__Directions for this task__:
Reproduce, word for word, only the lines from the one containing "Keep writing the" through the one containing "F = [(i, n_, (i + 1)", both included.

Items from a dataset
►
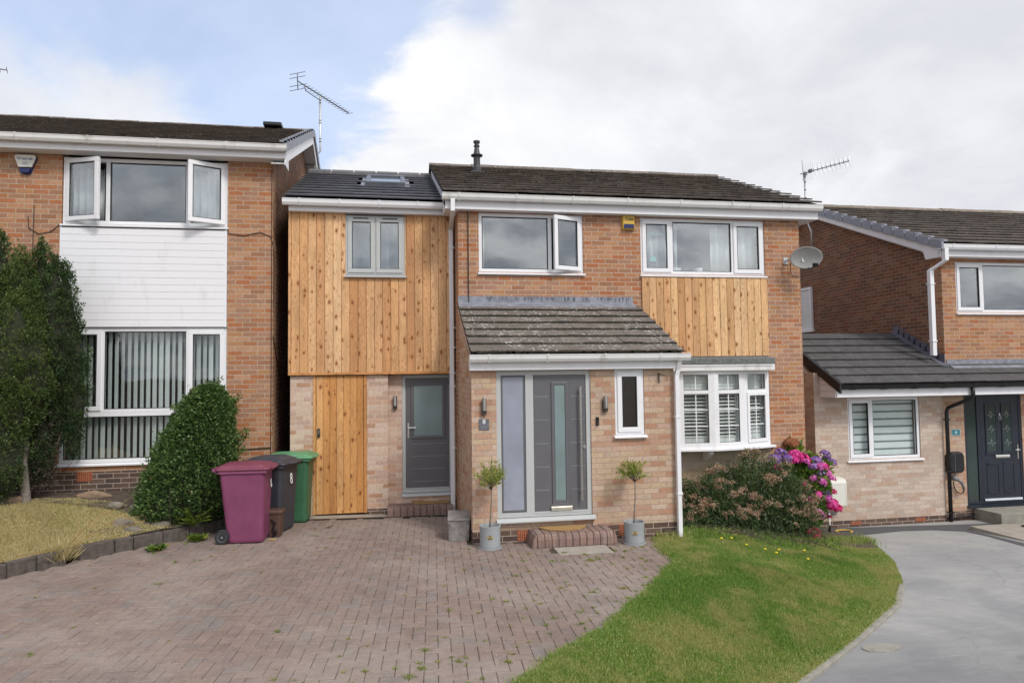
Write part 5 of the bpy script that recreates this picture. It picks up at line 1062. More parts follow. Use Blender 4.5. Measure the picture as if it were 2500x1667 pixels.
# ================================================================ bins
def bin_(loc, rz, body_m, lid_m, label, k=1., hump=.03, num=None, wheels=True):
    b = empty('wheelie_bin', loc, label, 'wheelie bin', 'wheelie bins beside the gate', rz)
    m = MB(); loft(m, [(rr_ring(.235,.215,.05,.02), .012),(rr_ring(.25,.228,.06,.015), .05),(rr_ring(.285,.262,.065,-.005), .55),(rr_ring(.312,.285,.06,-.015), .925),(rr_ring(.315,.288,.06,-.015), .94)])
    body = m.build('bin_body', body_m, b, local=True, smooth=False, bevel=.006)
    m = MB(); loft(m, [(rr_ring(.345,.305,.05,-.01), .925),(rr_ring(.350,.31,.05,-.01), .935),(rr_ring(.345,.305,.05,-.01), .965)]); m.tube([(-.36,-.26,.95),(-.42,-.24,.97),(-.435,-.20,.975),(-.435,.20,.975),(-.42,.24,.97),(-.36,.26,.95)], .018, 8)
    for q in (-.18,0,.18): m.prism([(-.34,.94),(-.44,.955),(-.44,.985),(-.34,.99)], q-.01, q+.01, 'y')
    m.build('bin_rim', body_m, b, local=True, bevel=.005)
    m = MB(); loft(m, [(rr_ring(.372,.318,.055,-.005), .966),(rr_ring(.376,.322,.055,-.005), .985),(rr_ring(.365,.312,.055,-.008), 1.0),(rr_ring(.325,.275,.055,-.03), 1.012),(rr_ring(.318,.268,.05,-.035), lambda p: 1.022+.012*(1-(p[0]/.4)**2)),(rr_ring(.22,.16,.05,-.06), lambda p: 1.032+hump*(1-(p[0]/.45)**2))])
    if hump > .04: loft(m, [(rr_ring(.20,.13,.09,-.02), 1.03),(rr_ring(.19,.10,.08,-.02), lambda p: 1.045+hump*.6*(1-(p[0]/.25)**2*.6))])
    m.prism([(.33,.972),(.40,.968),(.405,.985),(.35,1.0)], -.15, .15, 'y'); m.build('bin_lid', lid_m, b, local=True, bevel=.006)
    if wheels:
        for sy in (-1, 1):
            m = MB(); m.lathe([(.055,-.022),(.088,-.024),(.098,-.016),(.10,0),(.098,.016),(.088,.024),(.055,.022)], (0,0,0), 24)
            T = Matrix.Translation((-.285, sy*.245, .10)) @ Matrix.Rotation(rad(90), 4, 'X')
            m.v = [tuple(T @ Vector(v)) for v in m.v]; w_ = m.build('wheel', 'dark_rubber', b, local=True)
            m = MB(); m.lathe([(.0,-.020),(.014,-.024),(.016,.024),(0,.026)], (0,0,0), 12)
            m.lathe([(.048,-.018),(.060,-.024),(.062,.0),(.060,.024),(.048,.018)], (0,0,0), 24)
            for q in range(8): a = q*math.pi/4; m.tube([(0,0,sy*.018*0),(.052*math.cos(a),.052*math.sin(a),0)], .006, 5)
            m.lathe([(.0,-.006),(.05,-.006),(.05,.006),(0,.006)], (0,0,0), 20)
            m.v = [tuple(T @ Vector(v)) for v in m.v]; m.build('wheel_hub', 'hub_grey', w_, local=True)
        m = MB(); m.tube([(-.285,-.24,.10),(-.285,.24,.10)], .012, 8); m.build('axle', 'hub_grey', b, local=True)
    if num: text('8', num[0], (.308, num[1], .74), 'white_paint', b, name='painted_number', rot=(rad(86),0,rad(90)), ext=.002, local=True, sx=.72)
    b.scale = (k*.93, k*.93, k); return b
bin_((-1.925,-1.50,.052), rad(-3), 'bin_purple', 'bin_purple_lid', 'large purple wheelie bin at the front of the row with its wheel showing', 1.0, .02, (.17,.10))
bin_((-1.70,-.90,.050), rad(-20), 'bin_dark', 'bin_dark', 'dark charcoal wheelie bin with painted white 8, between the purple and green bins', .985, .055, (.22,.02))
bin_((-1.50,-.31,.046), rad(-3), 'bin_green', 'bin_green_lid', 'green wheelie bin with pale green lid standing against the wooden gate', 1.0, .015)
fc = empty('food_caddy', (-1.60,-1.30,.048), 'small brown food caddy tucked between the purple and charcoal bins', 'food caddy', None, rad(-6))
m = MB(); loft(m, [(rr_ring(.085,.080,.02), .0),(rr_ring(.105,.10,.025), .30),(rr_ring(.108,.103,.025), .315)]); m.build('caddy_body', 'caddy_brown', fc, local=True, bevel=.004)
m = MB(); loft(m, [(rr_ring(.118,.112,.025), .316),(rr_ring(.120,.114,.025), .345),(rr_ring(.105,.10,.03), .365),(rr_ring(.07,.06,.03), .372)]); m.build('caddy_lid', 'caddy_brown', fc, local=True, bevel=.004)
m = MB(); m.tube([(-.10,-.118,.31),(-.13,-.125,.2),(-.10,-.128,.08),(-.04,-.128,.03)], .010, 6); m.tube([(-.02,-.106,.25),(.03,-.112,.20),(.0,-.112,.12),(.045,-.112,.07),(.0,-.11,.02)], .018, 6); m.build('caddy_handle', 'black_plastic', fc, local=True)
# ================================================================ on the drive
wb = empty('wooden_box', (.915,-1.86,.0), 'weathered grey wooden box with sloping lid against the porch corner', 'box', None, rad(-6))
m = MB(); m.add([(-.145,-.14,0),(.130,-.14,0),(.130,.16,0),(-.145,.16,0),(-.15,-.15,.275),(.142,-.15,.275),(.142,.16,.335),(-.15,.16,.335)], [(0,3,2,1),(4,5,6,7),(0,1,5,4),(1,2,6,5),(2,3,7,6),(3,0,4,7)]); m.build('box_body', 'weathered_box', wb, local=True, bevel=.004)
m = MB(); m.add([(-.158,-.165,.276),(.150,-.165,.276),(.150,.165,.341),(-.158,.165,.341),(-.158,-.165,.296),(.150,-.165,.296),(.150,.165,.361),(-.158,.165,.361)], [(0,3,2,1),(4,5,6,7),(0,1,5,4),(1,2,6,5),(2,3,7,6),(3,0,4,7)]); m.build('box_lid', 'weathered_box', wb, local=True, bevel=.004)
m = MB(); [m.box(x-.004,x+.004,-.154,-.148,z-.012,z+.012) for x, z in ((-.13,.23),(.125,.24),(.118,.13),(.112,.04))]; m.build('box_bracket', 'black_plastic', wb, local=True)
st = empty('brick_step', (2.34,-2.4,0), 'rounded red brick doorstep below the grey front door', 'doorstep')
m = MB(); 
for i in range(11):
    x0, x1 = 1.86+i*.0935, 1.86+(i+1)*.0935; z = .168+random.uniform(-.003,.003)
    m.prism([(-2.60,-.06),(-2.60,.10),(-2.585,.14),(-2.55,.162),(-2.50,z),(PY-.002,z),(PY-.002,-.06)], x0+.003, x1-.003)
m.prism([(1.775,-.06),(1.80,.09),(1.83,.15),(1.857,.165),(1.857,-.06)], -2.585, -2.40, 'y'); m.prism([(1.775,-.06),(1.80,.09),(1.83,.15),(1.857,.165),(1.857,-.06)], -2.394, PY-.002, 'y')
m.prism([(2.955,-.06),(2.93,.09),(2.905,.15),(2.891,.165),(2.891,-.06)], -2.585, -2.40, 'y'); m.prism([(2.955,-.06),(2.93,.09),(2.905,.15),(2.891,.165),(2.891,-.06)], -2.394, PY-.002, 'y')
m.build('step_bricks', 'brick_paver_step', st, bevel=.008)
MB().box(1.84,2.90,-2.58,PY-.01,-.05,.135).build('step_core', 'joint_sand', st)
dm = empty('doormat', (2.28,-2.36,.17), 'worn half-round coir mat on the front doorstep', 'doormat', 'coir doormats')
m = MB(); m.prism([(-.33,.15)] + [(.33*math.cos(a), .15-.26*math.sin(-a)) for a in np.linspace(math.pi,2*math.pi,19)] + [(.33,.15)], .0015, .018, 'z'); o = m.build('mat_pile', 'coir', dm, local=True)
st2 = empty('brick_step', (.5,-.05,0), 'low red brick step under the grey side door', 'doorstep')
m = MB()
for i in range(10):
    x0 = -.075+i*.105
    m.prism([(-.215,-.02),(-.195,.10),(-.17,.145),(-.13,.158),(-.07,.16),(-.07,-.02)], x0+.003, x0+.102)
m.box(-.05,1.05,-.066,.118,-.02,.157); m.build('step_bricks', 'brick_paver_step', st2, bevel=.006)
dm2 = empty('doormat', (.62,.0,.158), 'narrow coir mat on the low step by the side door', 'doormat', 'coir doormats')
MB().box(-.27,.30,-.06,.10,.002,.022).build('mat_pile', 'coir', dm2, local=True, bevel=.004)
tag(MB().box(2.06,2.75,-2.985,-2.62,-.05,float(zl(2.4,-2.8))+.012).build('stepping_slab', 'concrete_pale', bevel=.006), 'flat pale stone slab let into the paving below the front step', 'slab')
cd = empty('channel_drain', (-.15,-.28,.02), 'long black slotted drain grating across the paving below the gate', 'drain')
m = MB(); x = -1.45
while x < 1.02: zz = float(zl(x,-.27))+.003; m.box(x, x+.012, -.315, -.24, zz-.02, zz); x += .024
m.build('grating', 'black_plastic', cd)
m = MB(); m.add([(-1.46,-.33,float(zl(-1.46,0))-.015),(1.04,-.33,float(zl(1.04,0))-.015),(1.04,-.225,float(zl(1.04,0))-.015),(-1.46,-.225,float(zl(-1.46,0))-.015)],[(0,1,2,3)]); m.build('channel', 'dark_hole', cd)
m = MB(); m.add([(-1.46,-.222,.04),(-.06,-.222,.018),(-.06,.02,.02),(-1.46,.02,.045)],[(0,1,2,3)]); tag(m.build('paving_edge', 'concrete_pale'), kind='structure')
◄
►
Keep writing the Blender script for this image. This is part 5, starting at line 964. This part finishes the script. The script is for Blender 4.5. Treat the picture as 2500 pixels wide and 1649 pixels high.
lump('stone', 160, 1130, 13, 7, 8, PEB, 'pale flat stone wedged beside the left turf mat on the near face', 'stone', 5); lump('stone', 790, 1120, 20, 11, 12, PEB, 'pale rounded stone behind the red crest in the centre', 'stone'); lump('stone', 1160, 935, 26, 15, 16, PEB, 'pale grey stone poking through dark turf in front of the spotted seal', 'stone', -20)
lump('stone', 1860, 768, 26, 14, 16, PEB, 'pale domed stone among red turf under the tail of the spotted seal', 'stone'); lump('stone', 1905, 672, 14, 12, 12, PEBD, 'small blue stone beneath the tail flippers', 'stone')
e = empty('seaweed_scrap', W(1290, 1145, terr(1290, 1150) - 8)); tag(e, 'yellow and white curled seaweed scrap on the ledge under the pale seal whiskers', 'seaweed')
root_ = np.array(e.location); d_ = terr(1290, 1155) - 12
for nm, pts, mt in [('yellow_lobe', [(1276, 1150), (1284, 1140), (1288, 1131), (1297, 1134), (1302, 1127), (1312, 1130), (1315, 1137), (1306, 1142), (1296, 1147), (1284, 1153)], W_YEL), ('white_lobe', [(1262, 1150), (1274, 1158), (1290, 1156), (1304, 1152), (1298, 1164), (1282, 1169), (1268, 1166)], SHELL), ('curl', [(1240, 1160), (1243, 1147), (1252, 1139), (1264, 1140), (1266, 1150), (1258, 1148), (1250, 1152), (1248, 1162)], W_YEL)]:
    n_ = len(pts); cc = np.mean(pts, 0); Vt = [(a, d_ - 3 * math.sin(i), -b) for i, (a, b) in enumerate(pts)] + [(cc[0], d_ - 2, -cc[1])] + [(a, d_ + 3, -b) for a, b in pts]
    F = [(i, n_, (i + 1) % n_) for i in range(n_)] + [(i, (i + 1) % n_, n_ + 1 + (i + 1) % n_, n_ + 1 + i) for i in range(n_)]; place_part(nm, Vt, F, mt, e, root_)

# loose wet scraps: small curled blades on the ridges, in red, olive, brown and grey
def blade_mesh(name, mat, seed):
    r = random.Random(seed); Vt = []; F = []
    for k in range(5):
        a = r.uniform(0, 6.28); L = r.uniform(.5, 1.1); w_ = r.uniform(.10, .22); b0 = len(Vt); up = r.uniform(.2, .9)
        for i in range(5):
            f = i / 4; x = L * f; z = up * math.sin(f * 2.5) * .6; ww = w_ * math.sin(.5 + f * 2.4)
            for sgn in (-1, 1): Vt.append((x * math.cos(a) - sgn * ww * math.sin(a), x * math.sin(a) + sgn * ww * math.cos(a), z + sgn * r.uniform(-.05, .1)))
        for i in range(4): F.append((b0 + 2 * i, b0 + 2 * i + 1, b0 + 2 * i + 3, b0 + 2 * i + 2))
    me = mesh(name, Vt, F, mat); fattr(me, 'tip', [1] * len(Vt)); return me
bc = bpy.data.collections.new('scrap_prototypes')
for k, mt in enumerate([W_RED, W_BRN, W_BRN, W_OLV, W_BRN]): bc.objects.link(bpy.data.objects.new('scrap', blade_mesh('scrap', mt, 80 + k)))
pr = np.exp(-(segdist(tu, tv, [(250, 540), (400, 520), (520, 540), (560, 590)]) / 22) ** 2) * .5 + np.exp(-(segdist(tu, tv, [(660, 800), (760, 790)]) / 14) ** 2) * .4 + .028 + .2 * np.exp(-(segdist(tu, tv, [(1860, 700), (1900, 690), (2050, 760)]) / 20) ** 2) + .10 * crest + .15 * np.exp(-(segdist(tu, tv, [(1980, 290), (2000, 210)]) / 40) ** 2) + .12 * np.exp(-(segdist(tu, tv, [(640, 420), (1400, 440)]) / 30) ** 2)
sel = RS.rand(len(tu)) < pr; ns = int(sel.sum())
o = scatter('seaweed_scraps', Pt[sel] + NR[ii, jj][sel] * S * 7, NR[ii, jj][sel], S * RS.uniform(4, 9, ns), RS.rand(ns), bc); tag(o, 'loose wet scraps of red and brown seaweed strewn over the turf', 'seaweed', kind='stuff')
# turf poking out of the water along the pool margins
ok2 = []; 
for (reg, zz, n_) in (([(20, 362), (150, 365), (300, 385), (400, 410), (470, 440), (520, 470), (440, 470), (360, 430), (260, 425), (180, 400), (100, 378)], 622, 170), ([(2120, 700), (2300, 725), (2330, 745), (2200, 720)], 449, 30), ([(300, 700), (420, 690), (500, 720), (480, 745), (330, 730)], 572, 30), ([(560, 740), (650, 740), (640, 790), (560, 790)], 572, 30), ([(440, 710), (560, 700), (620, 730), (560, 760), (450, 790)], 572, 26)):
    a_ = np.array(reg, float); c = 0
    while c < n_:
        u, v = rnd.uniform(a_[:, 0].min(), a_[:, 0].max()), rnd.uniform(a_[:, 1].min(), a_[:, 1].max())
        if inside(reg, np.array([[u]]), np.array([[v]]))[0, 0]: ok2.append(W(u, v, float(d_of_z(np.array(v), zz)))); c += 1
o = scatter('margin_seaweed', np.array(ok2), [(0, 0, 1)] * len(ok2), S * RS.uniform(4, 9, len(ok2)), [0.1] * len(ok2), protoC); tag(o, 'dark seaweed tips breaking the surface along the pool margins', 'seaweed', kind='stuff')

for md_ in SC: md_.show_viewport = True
◄
__Task output__:
Keep writing the Blender script for this image. This is part 5, starting at line 964. This part finishes the script. The script is for Blender 4.5. Treat the picture as 2500 pixels wide and 1649 pixels high.
lump('stone', 160, 1130, 13, 7, 8, PEB, 'pale flat stone wedged beside the left turf mat on the near face', 'stone', 5); lump('stone', 790, 1120, 20, 11, 12, PEB, 'pale rounded stone behind the red crest in the centre', 'stone'); lump('stone', 1160, 935, 26, 15, 16, PEB, 'pale grey stone poking through dark turf in front of the spotted seal', 'stone', -20)
lump('stone', 1860, 768, 26, 14, 16, PEB, 'pale domed stone among red turf under the tail of the spotted seal', 'stone'); lump('stone', 1905, 672, 14, 12, 12, PEBD, 'small blue stone beneath the tail flippers', 'stone')
e = empty('seaweed_scrap', W(1290, 1145, terr(1290, 1150) - 8)); tag(e, 'yellow and white curled seaweed scrap on the ledge under the pale seal whiskers', 'seaweed')
root_ = np.array(e.location); d_ = terr(1290, 1155) - 12
for nm, pts, mt in [('yellow_lobe', [(1276, 1150), (1284, 1140), (1288, 1131), (1297, 1134), (1302, 1127), (1312, 1130), (1315, 1137), (1306, 1142), (1296, 1147), (1284, 1153)], W_YEL), ('white_lobe', [(1262, 1150), (1274, 1158), (1290, 1156), (1304, 1152), (1298, 1164), (1282, 1169), (1268, 1166)], SHELL), ('curl', [(1240, 1160), (1243, 1147), (1252, 1139), (1264, 1140), (1266, 1150), (1258, 1148), (1250, 1152), (1248, 1162)], W_YEL)]:
    n_ = len(pts); cc = np.mean(pts, 0); Vt = [(a, d_ - 3 * math.sin(i), -b) for i, (a, b) in enumerate(pts)] + [(cc[0], d_ - 2, -cc[1])] + [(a, d_ + 3, -b) for a, b in pts]
    F = [(i, n_, (i + 1) % n_) for i in range(n_)] + [(i, (i + 1) % n_, n_ + 1 + (i + 1) % n_, n_ + 1 + i) for i in range(n_)]; place_part(nm, Vt, F, mt, e, root_)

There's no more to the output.